**Set exercise**
Give the data again exactly, from its opening line through the line in which "SC = bpy.context.scene; COL = SC.collection" appears.
===
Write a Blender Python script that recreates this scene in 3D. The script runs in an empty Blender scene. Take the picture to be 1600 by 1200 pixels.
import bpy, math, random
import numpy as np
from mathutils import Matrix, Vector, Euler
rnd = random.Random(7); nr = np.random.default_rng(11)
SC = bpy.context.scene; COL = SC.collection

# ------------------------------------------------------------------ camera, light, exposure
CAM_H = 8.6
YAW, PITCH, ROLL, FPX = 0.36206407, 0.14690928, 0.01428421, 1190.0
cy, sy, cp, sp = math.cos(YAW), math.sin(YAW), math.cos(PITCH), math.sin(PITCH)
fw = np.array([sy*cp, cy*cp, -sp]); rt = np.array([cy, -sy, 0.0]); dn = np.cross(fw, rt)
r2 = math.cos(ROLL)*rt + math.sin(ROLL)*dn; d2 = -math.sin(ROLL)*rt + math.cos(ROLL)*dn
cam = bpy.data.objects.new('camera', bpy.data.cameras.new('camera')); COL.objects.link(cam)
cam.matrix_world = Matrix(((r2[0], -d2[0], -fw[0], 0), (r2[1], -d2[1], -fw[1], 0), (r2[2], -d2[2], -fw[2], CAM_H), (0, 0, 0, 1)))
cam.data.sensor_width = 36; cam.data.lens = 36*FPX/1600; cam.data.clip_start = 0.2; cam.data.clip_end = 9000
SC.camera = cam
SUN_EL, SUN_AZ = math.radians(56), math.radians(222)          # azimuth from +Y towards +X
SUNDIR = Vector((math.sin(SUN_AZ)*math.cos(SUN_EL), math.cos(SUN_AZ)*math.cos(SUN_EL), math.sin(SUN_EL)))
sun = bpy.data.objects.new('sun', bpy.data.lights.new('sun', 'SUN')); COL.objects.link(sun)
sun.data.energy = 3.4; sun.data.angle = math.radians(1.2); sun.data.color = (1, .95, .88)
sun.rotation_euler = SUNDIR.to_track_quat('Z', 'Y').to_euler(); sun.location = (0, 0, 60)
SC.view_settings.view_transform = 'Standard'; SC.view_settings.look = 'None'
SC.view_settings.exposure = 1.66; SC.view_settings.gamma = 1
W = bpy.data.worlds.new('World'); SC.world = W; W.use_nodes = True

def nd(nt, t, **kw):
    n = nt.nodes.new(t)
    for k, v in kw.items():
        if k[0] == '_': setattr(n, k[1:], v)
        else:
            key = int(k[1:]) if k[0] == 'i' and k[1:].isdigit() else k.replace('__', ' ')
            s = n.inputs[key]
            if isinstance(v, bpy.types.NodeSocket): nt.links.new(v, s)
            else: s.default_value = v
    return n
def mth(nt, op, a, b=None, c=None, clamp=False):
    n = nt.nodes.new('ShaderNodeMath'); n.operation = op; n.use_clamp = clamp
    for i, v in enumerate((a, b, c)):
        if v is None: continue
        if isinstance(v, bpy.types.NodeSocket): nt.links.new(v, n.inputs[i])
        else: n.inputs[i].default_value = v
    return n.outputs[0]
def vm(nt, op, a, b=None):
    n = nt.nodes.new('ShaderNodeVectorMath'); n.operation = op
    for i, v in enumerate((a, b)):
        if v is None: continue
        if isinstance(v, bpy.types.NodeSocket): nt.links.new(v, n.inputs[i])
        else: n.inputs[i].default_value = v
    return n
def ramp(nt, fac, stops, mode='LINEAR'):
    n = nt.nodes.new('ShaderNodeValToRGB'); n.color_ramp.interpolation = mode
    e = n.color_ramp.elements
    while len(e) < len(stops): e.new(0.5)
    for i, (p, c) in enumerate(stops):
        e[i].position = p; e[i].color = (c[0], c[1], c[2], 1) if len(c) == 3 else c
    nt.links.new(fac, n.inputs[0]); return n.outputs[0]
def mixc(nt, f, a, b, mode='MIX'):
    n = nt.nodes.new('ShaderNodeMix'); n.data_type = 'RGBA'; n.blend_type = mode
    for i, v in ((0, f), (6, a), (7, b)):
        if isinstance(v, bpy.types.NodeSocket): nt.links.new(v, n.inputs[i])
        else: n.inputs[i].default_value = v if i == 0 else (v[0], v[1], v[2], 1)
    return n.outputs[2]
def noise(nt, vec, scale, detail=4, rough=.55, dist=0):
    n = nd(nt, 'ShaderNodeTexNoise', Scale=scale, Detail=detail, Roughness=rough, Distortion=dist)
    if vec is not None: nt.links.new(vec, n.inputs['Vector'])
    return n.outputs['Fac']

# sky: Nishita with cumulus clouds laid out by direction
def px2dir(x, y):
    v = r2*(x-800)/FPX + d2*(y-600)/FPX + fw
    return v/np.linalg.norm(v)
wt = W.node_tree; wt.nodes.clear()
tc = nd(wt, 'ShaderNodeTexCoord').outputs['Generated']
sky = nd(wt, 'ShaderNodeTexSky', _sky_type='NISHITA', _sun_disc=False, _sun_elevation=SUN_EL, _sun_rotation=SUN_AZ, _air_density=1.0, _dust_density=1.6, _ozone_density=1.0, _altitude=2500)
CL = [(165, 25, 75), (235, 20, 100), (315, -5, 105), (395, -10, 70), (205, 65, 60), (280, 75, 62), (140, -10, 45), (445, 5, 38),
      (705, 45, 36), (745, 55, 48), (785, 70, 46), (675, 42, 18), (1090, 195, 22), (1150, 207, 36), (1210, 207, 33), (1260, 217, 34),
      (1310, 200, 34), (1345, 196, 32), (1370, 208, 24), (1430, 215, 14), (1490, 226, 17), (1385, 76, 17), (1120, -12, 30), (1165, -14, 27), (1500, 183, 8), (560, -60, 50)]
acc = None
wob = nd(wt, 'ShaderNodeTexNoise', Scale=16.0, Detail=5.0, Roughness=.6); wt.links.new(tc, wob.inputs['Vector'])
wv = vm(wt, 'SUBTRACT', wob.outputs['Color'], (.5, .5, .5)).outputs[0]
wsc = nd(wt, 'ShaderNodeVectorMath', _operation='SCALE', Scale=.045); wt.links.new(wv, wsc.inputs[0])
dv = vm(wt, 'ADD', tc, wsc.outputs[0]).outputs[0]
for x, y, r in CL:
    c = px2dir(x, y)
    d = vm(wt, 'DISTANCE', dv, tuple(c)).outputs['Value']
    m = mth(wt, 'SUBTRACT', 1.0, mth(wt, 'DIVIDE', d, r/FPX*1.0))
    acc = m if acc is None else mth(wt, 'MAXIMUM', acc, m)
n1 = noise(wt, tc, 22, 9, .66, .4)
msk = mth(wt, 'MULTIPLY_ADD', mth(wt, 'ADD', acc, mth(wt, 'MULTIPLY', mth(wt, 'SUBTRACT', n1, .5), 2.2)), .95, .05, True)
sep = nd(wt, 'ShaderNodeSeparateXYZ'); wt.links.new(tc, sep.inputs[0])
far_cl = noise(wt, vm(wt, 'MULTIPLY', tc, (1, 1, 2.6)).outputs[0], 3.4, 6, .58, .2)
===
**Result**
Write a Blender Python script that recreates this scene in 3D. The script runs in an empty Blender scene. Take the picture to be 1600 by 1200 pixels.
import bpy, math, random
import numpy as np
from mathutils import Matrix, Vector, Euler
rnd = random.Random(7); nr = np.random.default_rng(11)
SC = bpy.context.scene; COL = SC.collection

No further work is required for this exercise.